Remember the phrase ‘browsing the internet’? It used to have a totally different meaning back then. Blogs were the rage. There were websites to read jokes. There were websites with links to other websites. Remember how that felt? You would visit a website, and from there, you would click a link to another one, and another one, and another one, until you finally ended up with porn. The internet somehow made sure that everyone got their daily dose of pornography whether they liked it or not (or maybe it was just me). Nowadays, browsing the internet means, reading news on twitter, liking funeral photos, watching movie trailers, stalking the ex, and buying shoes. Sometimes people feel bad, and start a LinkedIn account. Then, there are the fuckers who turn LinkedIn into Facebook. The porn aspect of the internet has mysteriously vanished though, at least from the mainstream. I find that Interesting (or maybe it’s just me. Adsense?

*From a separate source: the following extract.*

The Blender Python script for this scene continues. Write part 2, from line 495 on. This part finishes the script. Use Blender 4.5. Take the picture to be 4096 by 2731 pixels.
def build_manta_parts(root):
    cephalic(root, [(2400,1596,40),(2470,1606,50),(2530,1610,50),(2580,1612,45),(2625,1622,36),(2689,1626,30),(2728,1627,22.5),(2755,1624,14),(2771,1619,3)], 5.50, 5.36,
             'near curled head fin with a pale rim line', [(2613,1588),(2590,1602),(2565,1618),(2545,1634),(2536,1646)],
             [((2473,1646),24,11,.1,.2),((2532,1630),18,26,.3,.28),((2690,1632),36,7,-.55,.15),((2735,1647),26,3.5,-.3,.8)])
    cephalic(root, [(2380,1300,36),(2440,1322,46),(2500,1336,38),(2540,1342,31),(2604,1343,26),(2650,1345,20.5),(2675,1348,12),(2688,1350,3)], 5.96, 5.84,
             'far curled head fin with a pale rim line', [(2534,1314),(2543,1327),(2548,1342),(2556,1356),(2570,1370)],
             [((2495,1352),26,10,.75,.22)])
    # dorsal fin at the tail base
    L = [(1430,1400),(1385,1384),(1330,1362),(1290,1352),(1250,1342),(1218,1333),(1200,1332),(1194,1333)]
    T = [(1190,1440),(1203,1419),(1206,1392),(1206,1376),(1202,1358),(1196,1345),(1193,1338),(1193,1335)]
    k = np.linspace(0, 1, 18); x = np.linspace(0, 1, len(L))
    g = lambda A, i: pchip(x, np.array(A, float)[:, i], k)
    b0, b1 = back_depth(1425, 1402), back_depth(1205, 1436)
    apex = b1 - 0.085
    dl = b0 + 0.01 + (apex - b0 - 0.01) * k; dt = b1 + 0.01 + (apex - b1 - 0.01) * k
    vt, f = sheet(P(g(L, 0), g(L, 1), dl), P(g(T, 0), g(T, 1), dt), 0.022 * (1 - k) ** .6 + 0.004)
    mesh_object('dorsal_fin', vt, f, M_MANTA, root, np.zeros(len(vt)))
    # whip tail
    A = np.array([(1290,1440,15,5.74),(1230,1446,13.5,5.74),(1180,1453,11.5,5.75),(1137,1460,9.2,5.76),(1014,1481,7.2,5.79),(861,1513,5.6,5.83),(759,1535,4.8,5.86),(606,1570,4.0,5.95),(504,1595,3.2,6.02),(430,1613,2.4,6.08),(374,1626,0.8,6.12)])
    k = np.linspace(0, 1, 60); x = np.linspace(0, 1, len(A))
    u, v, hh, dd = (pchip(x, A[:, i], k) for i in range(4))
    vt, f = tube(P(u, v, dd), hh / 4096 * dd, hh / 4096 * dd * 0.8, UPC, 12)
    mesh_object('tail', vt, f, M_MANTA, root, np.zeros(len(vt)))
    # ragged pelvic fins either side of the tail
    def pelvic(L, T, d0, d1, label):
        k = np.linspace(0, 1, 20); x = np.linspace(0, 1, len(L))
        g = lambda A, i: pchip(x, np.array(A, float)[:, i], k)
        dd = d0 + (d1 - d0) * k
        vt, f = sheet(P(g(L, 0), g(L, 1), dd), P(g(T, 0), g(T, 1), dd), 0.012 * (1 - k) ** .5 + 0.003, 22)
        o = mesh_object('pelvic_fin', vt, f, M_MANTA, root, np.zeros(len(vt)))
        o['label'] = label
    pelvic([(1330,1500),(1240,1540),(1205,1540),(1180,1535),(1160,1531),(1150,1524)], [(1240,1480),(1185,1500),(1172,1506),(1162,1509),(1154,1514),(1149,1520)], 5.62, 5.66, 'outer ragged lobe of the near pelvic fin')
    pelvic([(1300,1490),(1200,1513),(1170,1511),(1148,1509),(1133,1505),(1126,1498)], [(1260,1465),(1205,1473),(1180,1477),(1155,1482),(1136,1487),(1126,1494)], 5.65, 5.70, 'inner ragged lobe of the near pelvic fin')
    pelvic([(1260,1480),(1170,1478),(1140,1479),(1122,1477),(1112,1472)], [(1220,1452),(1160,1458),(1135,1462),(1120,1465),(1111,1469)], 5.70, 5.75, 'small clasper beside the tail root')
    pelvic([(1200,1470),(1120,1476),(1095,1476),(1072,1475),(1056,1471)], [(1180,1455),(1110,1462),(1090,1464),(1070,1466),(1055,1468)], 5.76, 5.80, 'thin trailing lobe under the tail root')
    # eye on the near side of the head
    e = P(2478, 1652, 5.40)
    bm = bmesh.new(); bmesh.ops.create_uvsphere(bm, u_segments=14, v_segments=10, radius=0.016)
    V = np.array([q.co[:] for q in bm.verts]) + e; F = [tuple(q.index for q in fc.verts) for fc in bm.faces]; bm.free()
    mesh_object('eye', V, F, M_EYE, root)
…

Makes sense?).

The day the internet stood still

Have you ever had one of those days where you come back home to find there’s no internet, and you don’t know what to do? While you stand there in the darkness(2018 synonym for offline) trying not to panic and act like everything is cool, you tell yourself ,”huh!. No internet. Not a problem. I have thousands of other things to do”. You contemplate visiting the neighbours for a moment and realize you don’t even know their names. That’s when you remember an old friend called ‘book’ that you never finished reading. You wipe the dust off ‘A brief history of time’, written by Stephen Hawking, and admire the smiling face on the front cover. That’s when it hits you, “oh shit! Stephen Hawking is dead!”. Then you turn real sad.

Death of people like Mr Hawking is what you call an actual catastrophe. Do you know why? Because we do not know what we have lost. We have no idea what these people could have given mankind if they had lived longer. What if we had the technology to make a copy of his conscience? Would he allow that? Would he be wary of the consequences of doing such a thing? Who knows if it will be used for good or evil? Probably evil. But a lot of good too, I think.

I salute you Mr. Hawking, for showing us the awesome power of determination, and inspiring even the dumbest of people like myself. Although disabled, you had a pretty good run here on Earth. Cummon! Not every movie gets picked to win an Oscar, and one of them is a movie about you! I know it’s quite late to say this but, goodbye Mr. Hawking.